Individual Work
In Small & Large Pieces

Published in issue 1:3 of the Eastgate Quarterly Review of Hypertext, Kathryn Cramer’s short poetic hypertext fiction, “In Small & Large Pieces” (“ISLP”) came bundled with Kathy Mac’s “Unnatural Habitats”, first as two 3.5-inch floppy disks for Macintosh and PC, and later on a single CD-ROM requiring 2 MB RAM and a hard disk drive. The work was originally “produced with Storyspace 1.08 and used 875K” (Grigar et al. 2019; Ensslin 2022). A “dark fantasy” and “postmodern Through the Looking Glass” (folio back cover), Cramer’s work aligns with numerous remediations of Alice in Wonderland in contemporary history of art, narrative, and digital culture (Salter 2015). The titular broken looking glass becomes a metaphor of “obsessive fragmentation” (blurb) throughout the text, and of how readers move between different types of texts, such as poems, hand-written notes, and captioned images “illuminates this moment of shattered self” (ibid).

ISLP consists of two main, interlacing parts: a narrative section that breaks into six chapters and can be read consecutively, by pressing the return key, and a poetry collection titled “The Mona Lisa Has Been Raped: Collected Poems.” The chapters in the narrative part are titled “Chapter 1: The Effect of Living Backwards,” “Chapter 2: Injury & Breakage,” “Chapter 3: Anna, Phantomwise,” “Chapter 4: The Unified Parent,” Chapter 5: Scrambled Eggs,” and “Chapter 6: The Mirror Shattered.” As suggested by the title page (fig. 3.6), readers are encouraged to “hit return to continue,” which will take them to the prefatory material and then on to the six chapters sequentially. The humorously named “poetry basement,” then, alludes to the basement in the story, where mysterious, “awful” events happen. The poetry collection comprises 13 short, lyrical poems, individual verses of which are interspersed into the narrative part.

Immediately following the title page is an epigraph, taken from E.M. Forster’s Aspects of the Novel (1927). It programmatically introduces the work’s major structuring principle, which is the disruption of “sequence in chronology” and repeats in large fonts in the lexia, “That was the effect of living backwards.” This reversion might reflect the materiality of reading via the return key, which paradoxically leads onwards in the narrative whilst suggesting a reverse trajectory.

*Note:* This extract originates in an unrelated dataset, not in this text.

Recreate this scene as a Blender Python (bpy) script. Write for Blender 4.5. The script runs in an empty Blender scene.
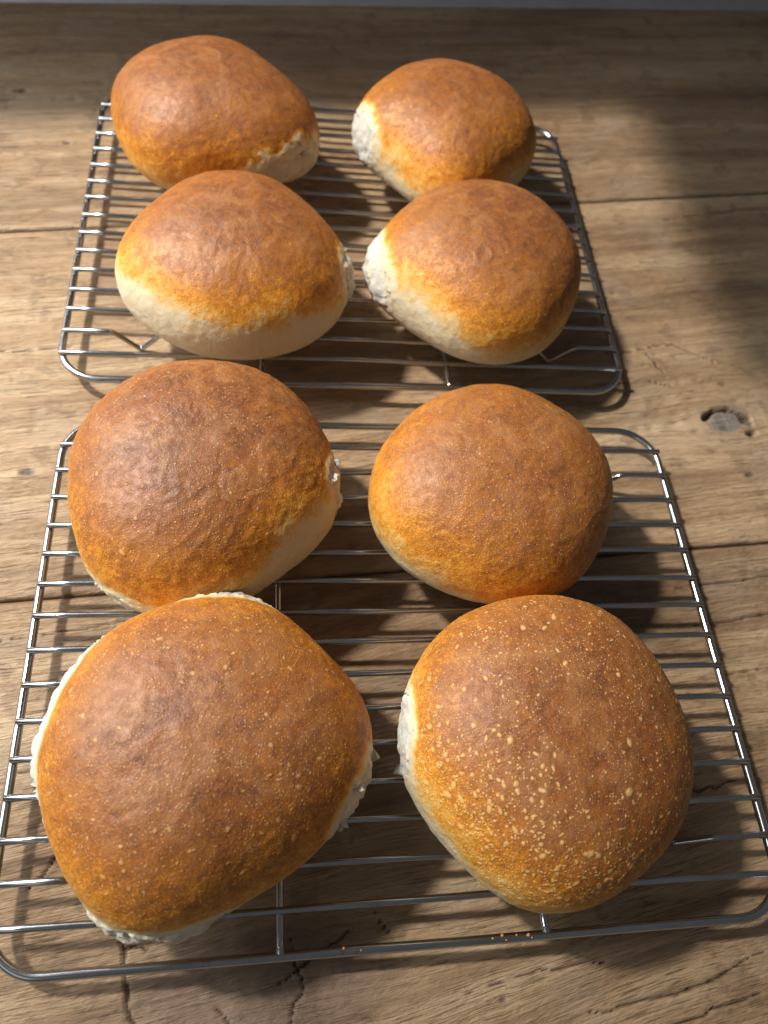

The default path introduces the protagonist Anna Miller, her twin sister Annabelle, her brother Martin, their parents, Norma and Martin, and Karl, “a man her father worked with” and presumably had a pedophilic love relationship with Anna. The first and sixth chapter jointly frame an embedded memory of parental neglect, drug abuse, suicidality, and a potentially drug-induced fantasy of Anna’s. The frame narrative centers on a broken mirror, smashed in what turns out to be one of many fights between Anna and her “opponent” brother Martin.

The idea of breaking and sewing together is programmatic throughout ISLP, and in centering broken and mended body parts, Cramer foreshadows Shelley Jackson’s Patchwork Girl, Or A Modern Monster, which appeared in 1995. The Frankensteinian motif materializes in a series of grotesquely rendered family crises, which cause the parents’ bodies to break apart whenever they are facing a crisis, and which lead to Martin severing one of Annabelle’s toes with a pair of pruning shears. In all instances, Anna becomes the mending force, taking care of sewing body parts back together and developing semantic-surgical strategies that end up re-uniting her ruptured parents into a “parental unit” of complementary identity that ends up “skuttl[ing] spider-like into the kitchen and made itself cups of tea” [You will.] This surrealism is backed up with actual quotes from Carroll's Through the Looking Glass, which Anna reads to her sister after the unified parent has closed the door behind themself.


  • Ensslin, Astrid (2022) Pre-Web Digital Publishing and the Lore of Electronic Literature. Cambridge: C.U.P. Forthcoming
  • Grigar, Dene, Nicholas Schiller, Holly Slocum, Mariah Gwin, Andrew Nevue, Kathleen Zoller, and Moneca Roath (2019) Rebooting Electronic Literature: Documenting Pre-Web Born Digital Media, Volume 2.